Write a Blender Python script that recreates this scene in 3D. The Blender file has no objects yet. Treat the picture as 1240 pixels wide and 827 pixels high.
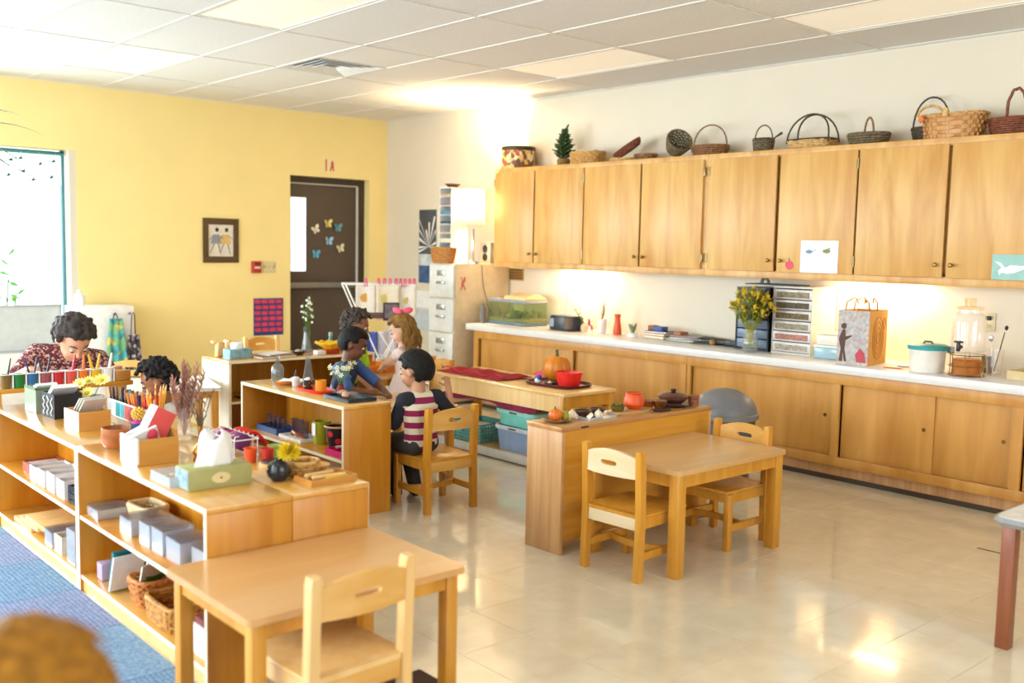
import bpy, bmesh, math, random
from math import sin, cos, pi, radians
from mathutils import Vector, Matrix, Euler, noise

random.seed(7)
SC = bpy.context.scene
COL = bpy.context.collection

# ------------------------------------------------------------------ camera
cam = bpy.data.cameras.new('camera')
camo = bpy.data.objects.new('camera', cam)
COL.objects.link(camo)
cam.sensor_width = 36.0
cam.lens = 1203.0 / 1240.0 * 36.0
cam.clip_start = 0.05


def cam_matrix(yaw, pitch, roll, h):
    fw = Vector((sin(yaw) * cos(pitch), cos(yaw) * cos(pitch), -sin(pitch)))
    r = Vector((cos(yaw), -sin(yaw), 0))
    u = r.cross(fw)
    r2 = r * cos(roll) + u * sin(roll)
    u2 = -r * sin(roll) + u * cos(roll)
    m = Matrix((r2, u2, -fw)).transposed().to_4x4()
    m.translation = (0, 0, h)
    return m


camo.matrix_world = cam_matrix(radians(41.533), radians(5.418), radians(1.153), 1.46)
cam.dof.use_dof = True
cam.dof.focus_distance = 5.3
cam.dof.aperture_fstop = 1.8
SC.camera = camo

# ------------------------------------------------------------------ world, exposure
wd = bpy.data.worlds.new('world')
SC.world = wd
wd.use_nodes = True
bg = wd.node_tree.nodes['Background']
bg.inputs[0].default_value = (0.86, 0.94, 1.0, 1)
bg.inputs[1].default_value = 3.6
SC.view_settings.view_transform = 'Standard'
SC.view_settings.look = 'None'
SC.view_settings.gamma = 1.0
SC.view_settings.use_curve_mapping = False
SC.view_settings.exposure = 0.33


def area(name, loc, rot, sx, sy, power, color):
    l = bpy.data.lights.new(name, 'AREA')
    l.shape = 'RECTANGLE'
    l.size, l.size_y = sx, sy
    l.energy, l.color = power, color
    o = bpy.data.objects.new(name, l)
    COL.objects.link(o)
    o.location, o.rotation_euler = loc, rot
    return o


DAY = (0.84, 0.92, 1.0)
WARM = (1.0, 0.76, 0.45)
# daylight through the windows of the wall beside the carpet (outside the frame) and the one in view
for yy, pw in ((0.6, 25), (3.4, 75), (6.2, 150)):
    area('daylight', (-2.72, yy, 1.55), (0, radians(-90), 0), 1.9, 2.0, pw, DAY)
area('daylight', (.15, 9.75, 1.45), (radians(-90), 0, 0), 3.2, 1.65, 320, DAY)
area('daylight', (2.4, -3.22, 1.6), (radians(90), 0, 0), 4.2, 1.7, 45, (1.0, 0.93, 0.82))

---

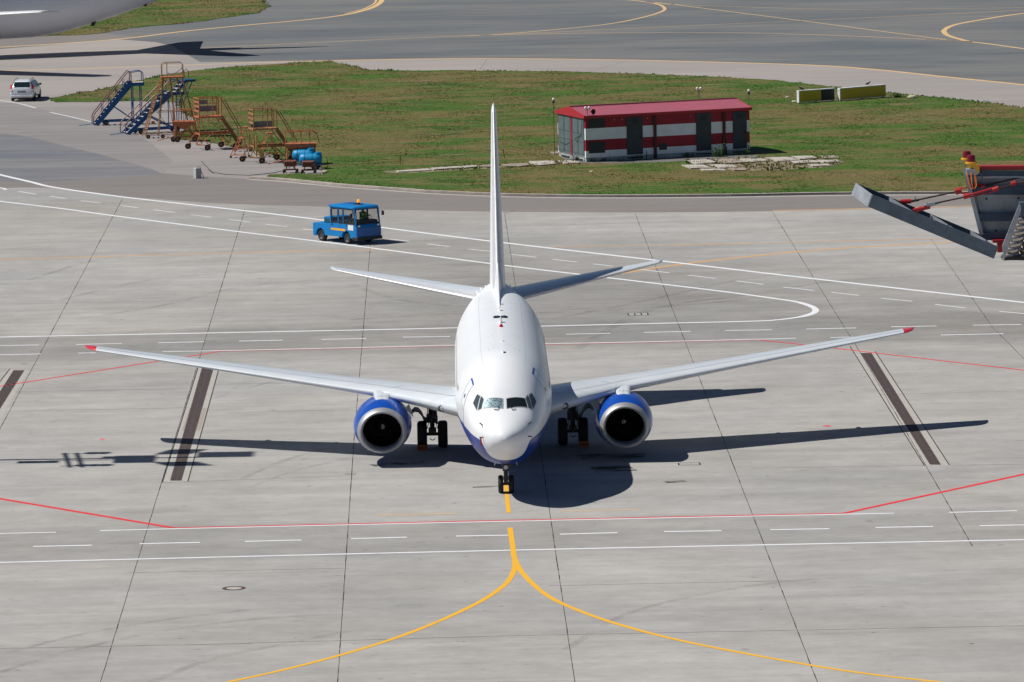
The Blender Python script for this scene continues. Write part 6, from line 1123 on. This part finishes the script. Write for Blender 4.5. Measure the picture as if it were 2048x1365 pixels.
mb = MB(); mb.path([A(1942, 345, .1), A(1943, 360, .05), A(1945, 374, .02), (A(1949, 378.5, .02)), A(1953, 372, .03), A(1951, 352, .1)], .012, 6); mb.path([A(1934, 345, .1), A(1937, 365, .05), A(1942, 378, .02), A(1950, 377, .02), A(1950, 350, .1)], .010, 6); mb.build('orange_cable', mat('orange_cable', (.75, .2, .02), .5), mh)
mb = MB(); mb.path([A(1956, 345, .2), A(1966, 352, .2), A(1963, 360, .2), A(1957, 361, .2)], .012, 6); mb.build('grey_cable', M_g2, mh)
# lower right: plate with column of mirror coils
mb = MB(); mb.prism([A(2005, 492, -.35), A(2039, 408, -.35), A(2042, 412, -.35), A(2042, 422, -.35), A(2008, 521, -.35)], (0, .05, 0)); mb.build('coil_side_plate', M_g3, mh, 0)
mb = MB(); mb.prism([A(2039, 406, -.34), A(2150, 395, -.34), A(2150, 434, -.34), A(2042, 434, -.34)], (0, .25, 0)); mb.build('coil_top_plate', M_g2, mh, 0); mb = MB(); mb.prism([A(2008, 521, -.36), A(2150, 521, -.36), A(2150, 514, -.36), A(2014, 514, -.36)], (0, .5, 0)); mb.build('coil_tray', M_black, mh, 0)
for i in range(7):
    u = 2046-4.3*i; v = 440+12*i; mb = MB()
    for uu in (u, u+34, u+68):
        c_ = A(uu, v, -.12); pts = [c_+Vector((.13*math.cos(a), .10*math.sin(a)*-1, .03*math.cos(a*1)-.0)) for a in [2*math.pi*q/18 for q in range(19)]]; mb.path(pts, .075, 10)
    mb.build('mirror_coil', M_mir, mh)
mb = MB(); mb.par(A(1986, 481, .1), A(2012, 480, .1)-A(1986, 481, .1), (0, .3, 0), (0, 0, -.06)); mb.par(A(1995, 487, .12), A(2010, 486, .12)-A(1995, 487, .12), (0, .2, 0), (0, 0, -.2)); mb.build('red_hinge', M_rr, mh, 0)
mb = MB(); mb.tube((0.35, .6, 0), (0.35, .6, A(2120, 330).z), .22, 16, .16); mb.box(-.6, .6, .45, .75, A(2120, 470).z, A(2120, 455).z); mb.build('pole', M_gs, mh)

WRITTEN REQUEST -
Repeat only the lines from the one holding "Write a Blender" to the one holding "SC.camera = camo", both ends included, and drop the images.

OUTPUT -
Write a Blender Python script that recreates this scene in 3D. The Blender file has no objects yet. Treat the picture as 1240 pixels wide and 827 pixels high.
import bpy, bmesh, math, random
from math import sin, cos, pi, radians
from mathutils import Vector, Matrix, Euler, noise

random.seed(7)
SC = bpy.context.scene
COL = bpy.context.collection

# ------------------------------------------------------------------ camera
cam = bpy.data.cameras.new('camera')
camo = bpy.data.objects.new('camera', cam)
COL.objects.link(camo)
cam.sensor_width = 36.0
cam.lens = 1203.0 / 1240.0 * 36.0
cam.clip_start = 0.05


def cam_matrix(yaw, pitch, roll, h):
    fw = Vector((sin(yaw) * cos(pitch), cos(yaw) * cos(pitch), -sin(pitch)))
    r = Vector((cos(yaw), -sin(yaw), 0))
    u = r.cross(fw)
    r2 = r * cos(roll) + u * sin(roll)
    u2 = -r * sin(roll) + u * cos(roll)
    m = Matrix((r2, u2, -fw)).transposed().to_4x4()
    m.translation = (0, 0, h)
    return m


camo.matrix_world = cam_matrix(radians(41.533), radians(5.418), radians(1.153), 1.46)
cam.dof.use_dof = True
cam.dof.focus_distance = 5.3
cam.dof.aperture_fstop = 1.8
SC.camera = camo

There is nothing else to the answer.